OMAHA, Neb. (AP) — A political leader and oil pipeline opponent from the U.S. Midwest and an environmentalist from Indonesia have been named this year's recipients of grants awarded annually by a nonprofit climate-action organization in San Francisco.

Jane Kleeb, chair of the Nebraska Democratic Party and the founder of pipeline opposition group Bold Nebraska, is the third U.S. recipient of the Climate Breakthrough Award, which is named after the organization. Gita Syahrani, who recently led organizations seeking to accelerate sustainable development in Indonesia, is that country's second recipient. Climate Breakthrough announced the awards on Wednesday in a news release.

Kleeb and Syahrani will each receive a $3 million grant, as well as separate funding for fundraising, legal and communications support and other efforts. Eligible awardees may also receive a $600,000 matching grant toward the end of the three-year grant period to attract additional funding and further support their work.

Kleeb was a key figure in the 12-year fight that successfully ended the Keystone XL pipeline, which would have carried up to 830,000 barrels of crude oil sands daily from Canada through the middle of the U.S. to refineries and export terminals on the Gulf of Mexico. She also helped lead the successful effort to oppose carbon dioxide-capturing pipelines in the Midwest.

Her efforts through Bold Nebraska brought together an unconventional alliance of farmers and ranchers, Native American tribes and environmental activists to fight attempts by oil and fuel companies to seize land through eminent domain and build pipelines. The opponents were concerned that potential pipeline spills would not only pollute the land where they were laid, but could leach into groundwater.

Kleeb's plans for the grant include creating a dividend that would issue annual payments to residents of rural towns that build clean energy.
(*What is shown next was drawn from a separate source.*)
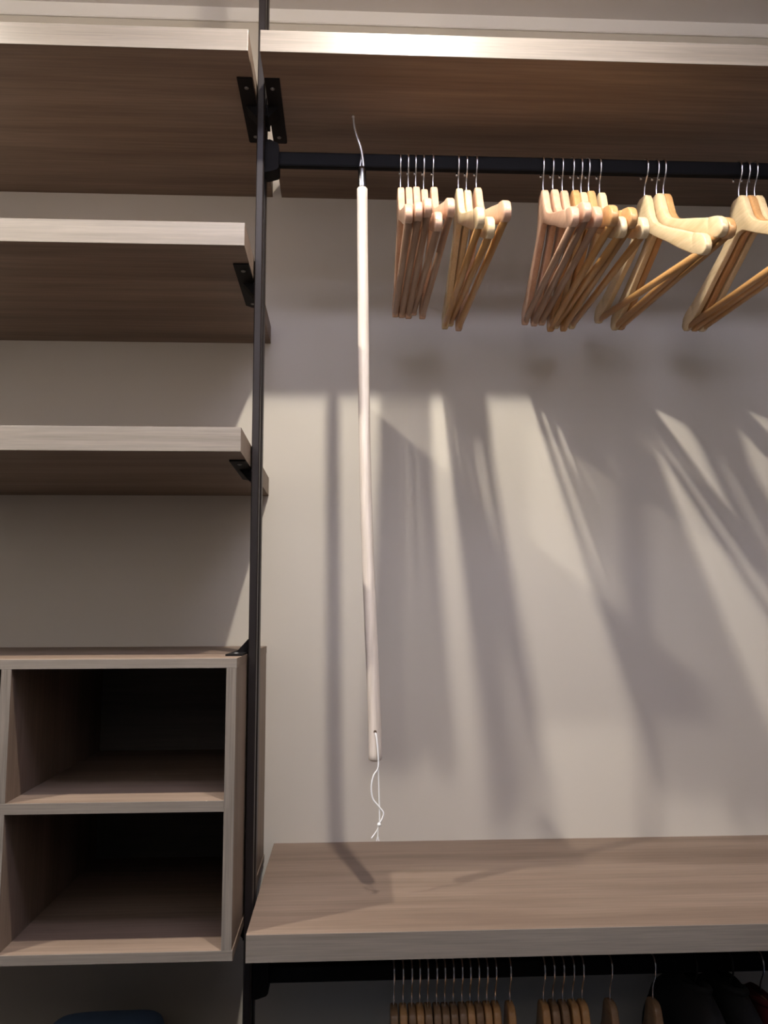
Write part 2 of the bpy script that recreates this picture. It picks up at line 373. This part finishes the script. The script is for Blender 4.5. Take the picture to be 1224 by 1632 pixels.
d5 = [(.9440, 5.0, .3, 'maple', 'bar', 'pale maple hanger, first of the three cut by the right edge'),
      (.9600, 4.6, .6, 'honey', 'bar', 'honey brown hanger between two pale ones at the right edge'),
      (.9755, 4.6, .8, 'maple', 'bar', 'pale hanger farthest right on the upper rail, cut by the frame')]
for x, yw, pt, k, b, lb in d5: hanger(x, yw, pt, 1.1, k, b, lb, G5)
# lower rail
nth = ['first', 'second', 'third', 'fourth', 'fifth', 'sixth', 'seventh', 'eighth', 'ninth', 'tenth', 'eleventh', 'twelfth', 'thirteenth']
lx = [.259, .2745, .2895, .303, .317, .332, .346, .3605, .3755, .3895, .404, .4185, .4335]
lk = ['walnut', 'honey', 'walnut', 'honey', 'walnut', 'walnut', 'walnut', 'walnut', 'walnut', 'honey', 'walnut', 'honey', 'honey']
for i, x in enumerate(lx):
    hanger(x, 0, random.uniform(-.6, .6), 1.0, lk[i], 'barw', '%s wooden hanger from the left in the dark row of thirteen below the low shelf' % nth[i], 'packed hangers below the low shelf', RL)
hanger(.4585, 0, 0, 1.0, 'honey', 'barw', 'single wooden hanger just right of the packed thirteen below the low shelf', 'packed hangers below the low shelf', RL)
for i, x in enumerate([.517, .5335, .550, .5675, .584]):
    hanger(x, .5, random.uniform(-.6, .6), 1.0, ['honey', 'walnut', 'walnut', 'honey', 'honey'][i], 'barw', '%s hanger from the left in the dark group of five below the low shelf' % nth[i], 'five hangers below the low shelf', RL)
hanger(.633, 2, 0, 1.0, 'walnut', 'barw', 'brown hanger alone below the low shelf, left of the last bare one', None, RL)
hanger(.7085, 2, 0, 1.0, 'walnut', 'barw', 'brown hanger alone below the low shelf, beside the black coats', None, RL)
hanger(.782, 0, 0, 1.0, 'walnut', 'barw', 'dark hanger inside the left black coat below the low shelf', None, RL, 'dwire')
hanger(.845, 0, 0, 1.0, 'walnut', 'barw', 'dark hanger inside the black coat beside the red shirt', None, RL, 'dwire')
hanger(.899, 0, 0, 1.0, 'walnut', 'barw', 'hanger with bright hook inside the red shirt in the lower right corner', None, RL)

# ------------------------------------------------------------------ garments on the lower rail
def garment(name, X, mat, zs, label, cat, wx=1.0):
    """a garment hanging from a hanger in the depth direction; zs lifts or lowers the collar"""
    t = thing(name, label, cat, (X, -0.33, 0.12))
    rings = [(.818, .022, .040), (.806, .030, .060), (.790, .036, .095), (.770, .040, .135), (.748, .042, .170), (.726, .043, .200), (.700, .044, .220), (.66, .044, .230), (.50, .045, .225), (.32, .047, .232), (.16, .049, .24), (.155, .045, .236)]
    bm = bmesh.new(); R = []; n = 40
    for z, ax, ay in rings:
        z += zs; rg = []
        for k in range(n):
            a = 2 * math.pi * k / n; rp = 1 + .06 * math.sin(a * 7 + z * 9) * (1 if z < .7 else .3)
            rg.append(bm.verts.new((X + wx * ax * math.cos(a) * rp, -0.33 + ay * math.sin(a) * (1 + .01 * math.sin(a * 5)), z)))
        R.append(rg)
    for A, C in zip(R, R[1:]):
        for k in range(n): bm.faces.new((A[k], A[(k + 1) % n], C[(k + 1) % n], C[k]))
    bm.faces.new(R[-1])
    link('garment_body', bm, mat, t, smooth=True)
    bm = bmesh.new(); pts = []
    for k in range(25):
        a = 2 * math.pi * k / 24
        pts.append((X + .024 * wx * math.cos(a), -0.33 + .052 * math.sin(a), .806 + zs - .010 * math.sin(a)))
    tube(bm, pts, 0.0060, 8); link('collar', bm, mat, t, smooth=True)
    for s in (-1, 1):
        bm = bmesh.new()
        tube(bm, spline([(X, -0.33 + s * .18, .700 + zs), (X, -0.33 + s * .215, .64 + zs), (X + .006, -0.33 + s * .232, .50 + zs), (X, -0.33 + s * .238, .33 + zs), (X, -0.33 + s * .236, .22 + zs)], 5), 0.036 * wx, 12)
        link('sleeve', bm, mat, t, smooth=True)
    return t
garment('black_coat', .782, M['coat'], .004, 'black coat nearest the bare hangers below the low shelf', 'coat', .58)
garment('black_coat', .845, M['coat'], .000, 'black coat next to the red shirt below the low shelf', 'coat', .58)
garment('red_shirt', .900, M['red'], -.024, 'dark red shirt in the lower right corner beside two black coats', 'shirt', .42)

# ------------------------------------------------------------------ blue quilt under the cabinet
t = thing('folded_quilt', 'blue folded quilt below the open cabinet, mostly out of frame', 'quilt', (-.27, -.22, .60))
def pillow(cx, cy, cz, ax, ay, az, n=2.6, seed=0):
    bm = bmesh.new(); U, V = 40, 16; R = []
    def sg(v, e): return math.copysign(abs(v) ** e, v)
    for j in range(1, V):
        ph = -math.pi / 2 + math.pi * j / V; rg = []
        for i in range(U):
            th = 2 * math.pi * i / U
            x = sg(math.cos(ph), 2 / n) * sg(math.cos(th), 2 / 4.5); y = sg(math.cos(ph), 2 / n) * sg(math.sin(th), 2 / 4.5); z = sg(math.sin(ph), 2 / 2.4)
            w = 1 + .015 * math.sin(5 * th + seed) * math.cos(ph)
            rg.append(bm.verts.new((cx + ax * x * w, cy + ay * y * w, cz + az * z)))
        R.append(rg)
    for A, C in zip(R, R[1:]):
        for i in range(U): bm.faces.new((A[i], A[(i + 1) % U], C[(i + 1) % U], C[i]))
    bm.faces.new(R[0]); bm.faces.new(R[-1]); return bm
link('quilt_fold', pillow(-.280, -.215, .6255, .120, .165, .0255, 5), M['blue'], t, smooth=True)
link('quilt_fold', pillow(-.275, -.225, .6700, .112, .160, .0190, 4, 2), M['blue'], t, smooth=True)

# ------------------------------------------------------------------ reaching pole hanging on the upper rail
st = thing('reaching_pole', 'long whitish wooden reaching pole with steel hook, hanging from the upper rail', 'pole', (.205, -.35, 1.2))
RY = -.350
rp = [(.2273, 1.200), (.2269, 1.2473), (.2243, 1.3173), (.2200, 1.4264), (.2155, 1.5376), (.2118, 1.6508), (.2092, 1.7661), (.2078, 1.8836), (.2068, 2.0276), (.2058, 2.1255), (.2050, 2.248)]
pts = spline([(x, RY, z) for x, z in rp], 4)
n = len(pts); rad = [0.0116 - 0.0016 * i / (n - 1) for i in range(n)]
pts = [pts[0] + Vector((0, 0, -.0035))] + [pts[0] + Vector((0, 0, -.0022))] + pts + [pts[-1] + Vector((0, 0, .0022))]
rad = [0.0070, 0.0098] + rad + [0.0080]
stick = link('wooden_rod', tube(bmesh.new(), pts, rad, 20), M['rod'], st, smooth=True)
bm = bmesh.new(); tube(bm, [(.2268, RY - .0105, 1.2475), (.2268, RY - .0119, 1.2475)], 0.0028, 12); link('drilled_hole', bm, M['hole'], stick)
bm = bmesh.new(); tube(bm, [(.2050, RY, 2.249), (.2050, RY, 2.252), (.2048, RY, 2.286), (.2047, RY, 2.2915), (.2047, RY, 2.293)], [.0080, .0082, .0074, .0066, .0035], 20)
link('steel_ferrule', bm, M['ferrule'], st, smooth=True)
bm = bmesh.new()
tube(bm, spline([(.2070, RY, 2.288), (.2072, RY - .001, 2.298), (.2055, RY - .003, 2.312), (.2030, RY - .006, 2.3245), (.1985, RY - .008, 2.338), (.1940, RY - .008, 2.352), (.1905, RY - .008, 2.366), (.1890, RY - .008, 2.376), (.1880, RY - .008, 2.388)], 5), 0.0024, 8)
bmesh.ops.create_uvsphere(bm, u_segments=12, v_segments=8, radius=0.0032, matrix=Matrix.Translation((.1880, RY - .008, 2.389)))
link('push_prong', bm, M['steel'], st, smooth=True)
bm = bmesh.new()
tube(bm, spline([(.2018, RY, 2.288), (.2012, RY, 2.297), (.2035, RY + .001, 2.309), (.2048, RY + .004, 2.322), (.2045, RY + .011, 2.3312), (.2040, RY + .020, 2.3316), (.2035, RY + .030, 2.3300), (.2030, RY + .0325, 2.318), (.2030, RY + .0330, 2.306)], 5), 0.0019, 8)
link('rail_hook', bm, M['steel'], st, smooth=True)
SY = -.3635
def s3(l, y=SY): return [(x, y, z) for x, z in l]
bm = bmesh.new()
tube(bm, spline([(.2262, RY - .010, 1.2475)] + s3([(.2285, 1.2400), (.2318, 1.2183), (.2321, 1.1867), (.2331, 1.148), (.2341, 1.1126), (.2340, 1.0961)]), 5), 0.00115, 8)
tube(bm, spline([(.2280, RY - .010, 1.2465), (.2300, SY - .0016, 1.2300), (.2322, SY - .0016, 1.1900)] + s3([(.2244, 1.1758), (.2200, 1.1565), (.2224, 1.1367), (.2321, 1.1241), (.2402, 1.1136), (.2395, 1.1053), (.2352, 1.0971)], SY - .0016), 5), 0.00135, 8)
tube(bm, spline(s3([(.2330, 1.0930), (.2309, 1.0858), (.2255, 1.0777), (.2201, 1.0708)]), 4), 0.0011, 8)
tube(bm, spline(s3([(.2330, 1.0930), (.2314, 1.0858), (.2309, 1.0755), (.2287, 1.0663)]), 4), 0.0010, 8)
tube(bm, spline(s3([(.2309, 1.0755), (.2318, 1.0710), (.2330, 1.0662)]), 4), 0.0009, 8)
bmesh.ops.create_uvsphere(bm, u_segments=14, v_segments=10, radius=0.0036, matrix=Matrix.Translation((.2337, SY, 1.0932)))
link('hanging_string', bm, M['string'], st, smooth=True)

# ------------------------------------------------------------------ ceiling downlights (they light the scene, just above the picture)
for i, (x, y, z, pw) in enumerate(SPOTS):
    t = thing('ceiling_downlight', ['round ceiling downlight in front of the long top shelf', 'round ceiling downlight left of the cabinet bay'][i], 'downlight', (x, y, ZC))
    bm = bmesh.new(); n = 32
    prof = [(.0225, ZC), (.0225, z + .010), (.030, z + .010), (.045, z + .014), (.047, ZC)]
    R = [[bm.verts.new((x + q * math.cos(2 * math.pi * k / n), y + q * math.sin(2 * math.pi * k / n), zz)) for k in range(n)] for q, zz in prof]
    for A, C in zip(R, R[1:]):
        for k in range(n): bm.faces.new((A[k], A[(k + 1) % n], C[(k + 1) % n], C[k]))
    link('downlight_ring', bm, M['trim'], t, smooth=True)
    bm = bmesh.new(); prof = [(.0222, z + .009), (.0215, z + .0045), (.018, z + .0015), (.011, z + .0002)]
    R = [[bm.verts.new((x + q * math.cos(2 * math.pi * k / n), y + q * math.sin(2 * math.pi * k / n), zz)) for k in range(n)] for q, zz in prof]
    for A, C in zip(R, R[1:]):
        for k in range(n): bm.faces.new((A[k], A[(k + 1) % n], C[(k + 1) % n], C[k]))
    bm.faces.new(R[-1])
    link('lamp_lens', bm, M['lens'], t, smooth=True)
She also plans to organize in rural towns across the U.S. to promote clean-energy projects and ensure that such projects respect property rights.

“The past decade of stopping risky pipelines with unlikely alliances changed the status quo of climate organizing,” Kleeb said in a written statement. “I'm excited and ready to take on the challenge of building clean energy across rural America with a new economic and cultural model that brings energy freedom and land justice.”

Syahrani convened a network of diverse partners worldwide to help several Indonesian districts reach their target of saving at least 5.5 million hectares (13.5 million acres) of forest and 2 million hectares (4.9 million acres) of peatlands by 2030. She plans to use the grant to help launch 100 nature-based businesses in forest and peatland-rich regions by 2026, and a public awareness campaign.

“If we succeed, we will have excited leaders, thriving entrepreneurs and a policy umbrella to integrate nature-based innovation and bioeconomy approaches into the development plans of all these jurisdictions,” she said in a written statement.

Climate Breakthrough, a San Francisco-based nonprofit organization founded in 2016, has awarded the multimillion-dollar grants to 19 people in the past seven years. Donors to the philanthropy include the David and Lucile Packard Foundation, the IKEA Foundation and the JPB Foundation.